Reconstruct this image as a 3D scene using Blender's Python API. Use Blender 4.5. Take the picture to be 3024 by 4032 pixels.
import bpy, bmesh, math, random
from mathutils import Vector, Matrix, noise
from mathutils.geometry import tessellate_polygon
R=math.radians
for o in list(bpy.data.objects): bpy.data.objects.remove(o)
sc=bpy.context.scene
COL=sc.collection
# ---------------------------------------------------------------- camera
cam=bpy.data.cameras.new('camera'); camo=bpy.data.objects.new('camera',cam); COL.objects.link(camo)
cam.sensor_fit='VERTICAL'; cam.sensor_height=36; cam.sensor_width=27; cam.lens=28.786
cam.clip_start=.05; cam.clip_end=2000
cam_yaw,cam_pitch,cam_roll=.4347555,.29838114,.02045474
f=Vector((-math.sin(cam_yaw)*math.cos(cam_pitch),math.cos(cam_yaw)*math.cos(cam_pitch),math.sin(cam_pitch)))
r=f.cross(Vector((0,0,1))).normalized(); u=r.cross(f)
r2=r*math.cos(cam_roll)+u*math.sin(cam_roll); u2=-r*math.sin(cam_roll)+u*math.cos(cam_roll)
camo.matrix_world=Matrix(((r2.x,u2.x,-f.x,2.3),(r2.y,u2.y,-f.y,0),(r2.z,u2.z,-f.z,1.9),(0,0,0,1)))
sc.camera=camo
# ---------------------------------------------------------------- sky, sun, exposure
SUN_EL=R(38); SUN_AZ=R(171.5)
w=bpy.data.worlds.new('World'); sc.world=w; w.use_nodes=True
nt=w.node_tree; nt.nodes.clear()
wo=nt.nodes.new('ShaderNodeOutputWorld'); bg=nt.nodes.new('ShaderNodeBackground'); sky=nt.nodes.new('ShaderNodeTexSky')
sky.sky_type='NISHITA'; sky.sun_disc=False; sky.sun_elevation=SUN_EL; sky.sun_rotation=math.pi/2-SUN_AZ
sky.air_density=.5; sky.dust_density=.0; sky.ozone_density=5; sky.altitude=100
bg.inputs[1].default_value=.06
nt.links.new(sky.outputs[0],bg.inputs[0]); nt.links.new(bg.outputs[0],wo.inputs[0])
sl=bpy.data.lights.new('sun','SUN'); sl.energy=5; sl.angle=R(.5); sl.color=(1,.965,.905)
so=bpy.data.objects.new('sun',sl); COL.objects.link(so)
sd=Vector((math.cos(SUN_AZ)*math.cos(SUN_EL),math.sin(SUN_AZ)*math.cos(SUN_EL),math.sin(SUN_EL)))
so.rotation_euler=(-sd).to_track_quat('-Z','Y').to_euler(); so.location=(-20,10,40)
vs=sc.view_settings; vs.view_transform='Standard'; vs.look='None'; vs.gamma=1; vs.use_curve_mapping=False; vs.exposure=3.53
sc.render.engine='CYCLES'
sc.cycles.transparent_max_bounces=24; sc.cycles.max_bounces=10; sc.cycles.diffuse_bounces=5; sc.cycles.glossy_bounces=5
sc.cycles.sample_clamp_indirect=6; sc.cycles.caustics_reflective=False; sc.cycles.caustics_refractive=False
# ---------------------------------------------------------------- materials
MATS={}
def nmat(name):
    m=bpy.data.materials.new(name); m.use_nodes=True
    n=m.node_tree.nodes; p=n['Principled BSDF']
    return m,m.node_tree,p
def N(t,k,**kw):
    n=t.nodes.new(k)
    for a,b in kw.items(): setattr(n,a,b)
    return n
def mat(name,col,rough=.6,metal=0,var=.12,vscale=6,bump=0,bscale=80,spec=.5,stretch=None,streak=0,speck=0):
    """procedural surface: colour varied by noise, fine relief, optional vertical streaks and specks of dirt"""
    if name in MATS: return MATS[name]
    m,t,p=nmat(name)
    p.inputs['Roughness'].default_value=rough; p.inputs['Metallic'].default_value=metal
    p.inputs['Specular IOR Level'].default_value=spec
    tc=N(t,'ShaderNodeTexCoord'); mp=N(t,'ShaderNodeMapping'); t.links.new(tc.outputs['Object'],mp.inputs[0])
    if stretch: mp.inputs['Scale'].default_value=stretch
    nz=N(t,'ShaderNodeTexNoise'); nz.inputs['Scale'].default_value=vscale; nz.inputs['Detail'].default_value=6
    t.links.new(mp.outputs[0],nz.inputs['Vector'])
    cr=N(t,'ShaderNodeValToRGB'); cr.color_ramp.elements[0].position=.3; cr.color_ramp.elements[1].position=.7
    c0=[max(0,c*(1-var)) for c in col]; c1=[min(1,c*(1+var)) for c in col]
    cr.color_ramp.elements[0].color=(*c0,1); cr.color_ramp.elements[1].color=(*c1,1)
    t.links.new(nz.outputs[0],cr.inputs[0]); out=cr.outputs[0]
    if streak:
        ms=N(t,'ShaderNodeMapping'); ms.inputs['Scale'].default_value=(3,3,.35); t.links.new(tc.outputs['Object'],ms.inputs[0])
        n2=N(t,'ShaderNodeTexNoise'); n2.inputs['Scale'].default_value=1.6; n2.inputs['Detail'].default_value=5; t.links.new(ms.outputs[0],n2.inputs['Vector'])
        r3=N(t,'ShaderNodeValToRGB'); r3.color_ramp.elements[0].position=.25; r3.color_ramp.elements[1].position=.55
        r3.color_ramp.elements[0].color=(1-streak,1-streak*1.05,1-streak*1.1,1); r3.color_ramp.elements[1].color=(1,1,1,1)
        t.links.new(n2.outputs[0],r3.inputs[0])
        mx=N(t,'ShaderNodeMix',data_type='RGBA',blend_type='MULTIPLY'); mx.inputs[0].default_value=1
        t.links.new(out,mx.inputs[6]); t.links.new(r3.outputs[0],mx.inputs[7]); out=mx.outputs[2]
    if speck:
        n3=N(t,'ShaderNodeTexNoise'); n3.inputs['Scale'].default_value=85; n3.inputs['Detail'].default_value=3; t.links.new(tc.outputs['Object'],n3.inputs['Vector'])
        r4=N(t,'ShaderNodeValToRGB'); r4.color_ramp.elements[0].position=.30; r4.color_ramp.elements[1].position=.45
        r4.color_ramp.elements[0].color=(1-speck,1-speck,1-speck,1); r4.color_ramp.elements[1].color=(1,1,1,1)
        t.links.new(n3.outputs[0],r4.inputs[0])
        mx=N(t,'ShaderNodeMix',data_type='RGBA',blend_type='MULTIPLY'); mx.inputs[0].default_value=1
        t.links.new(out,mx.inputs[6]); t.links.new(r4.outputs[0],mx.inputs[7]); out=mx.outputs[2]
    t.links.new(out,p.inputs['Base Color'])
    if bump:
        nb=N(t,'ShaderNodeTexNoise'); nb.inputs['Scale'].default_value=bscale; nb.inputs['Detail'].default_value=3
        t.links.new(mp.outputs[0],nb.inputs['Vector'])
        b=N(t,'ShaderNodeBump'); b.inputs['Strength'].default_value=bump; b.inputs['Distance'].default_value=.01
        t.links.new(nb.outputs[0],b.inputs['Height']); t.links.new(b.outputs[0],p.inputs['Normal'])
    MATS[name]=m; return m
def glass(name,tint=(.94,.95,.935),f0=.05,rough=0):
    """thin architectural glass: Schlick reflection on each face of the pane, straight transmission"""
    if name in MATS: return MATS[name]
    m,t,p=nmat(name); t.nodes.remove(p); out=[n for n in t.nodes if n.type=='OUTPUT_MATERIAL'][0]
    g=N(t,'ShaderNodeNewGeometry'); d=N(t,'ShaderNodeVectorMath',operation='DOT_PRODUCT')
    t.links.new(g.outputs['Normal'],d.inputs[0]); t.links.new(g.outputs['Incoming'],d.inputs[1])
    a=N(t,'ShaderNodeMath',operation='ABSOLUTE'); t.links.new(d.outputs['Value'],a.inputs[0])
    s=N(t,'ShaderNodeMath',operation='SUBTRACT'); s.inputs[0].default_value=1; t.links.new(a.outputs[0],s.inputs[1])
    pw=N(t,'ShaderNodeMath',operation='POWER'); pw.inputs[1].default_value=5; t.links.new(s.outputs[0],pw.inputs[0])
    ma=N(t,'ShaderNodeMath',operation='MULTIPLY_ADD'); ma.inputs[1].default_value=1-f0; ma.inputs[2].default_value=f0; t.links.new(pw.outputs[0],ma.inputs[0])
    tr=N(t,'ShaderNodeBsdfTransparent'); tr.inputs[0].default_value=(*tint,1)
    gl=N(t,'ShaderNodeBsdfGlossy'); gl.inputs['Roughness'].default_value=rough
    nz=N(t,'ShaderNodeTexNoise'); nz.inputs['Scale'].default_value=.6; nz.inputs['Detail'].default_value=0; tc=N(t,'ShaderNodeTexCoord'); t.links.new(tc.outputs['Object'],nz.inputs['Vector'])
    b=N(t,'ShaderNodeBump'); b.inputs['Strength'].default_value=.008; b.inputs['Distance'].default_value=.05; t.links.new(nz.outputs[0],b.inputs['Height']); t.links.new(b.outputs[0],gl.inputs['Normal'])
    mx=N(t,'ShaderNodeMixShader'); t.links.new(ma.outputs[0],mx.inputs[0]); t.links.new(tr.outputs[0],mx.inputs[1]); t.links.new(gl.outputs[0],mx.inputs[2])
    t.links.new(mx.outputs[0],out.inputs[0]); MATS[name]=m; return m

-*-

— Written problem —
Look through the data and gather every line with the string "scene" in it.

— Expected output —
Reconstruct this image as a 3D scene using Blender's Python API. Use Blender 4.5. Take the picture to be 3024 by 4032 pixels.
sc=bpy.context.scene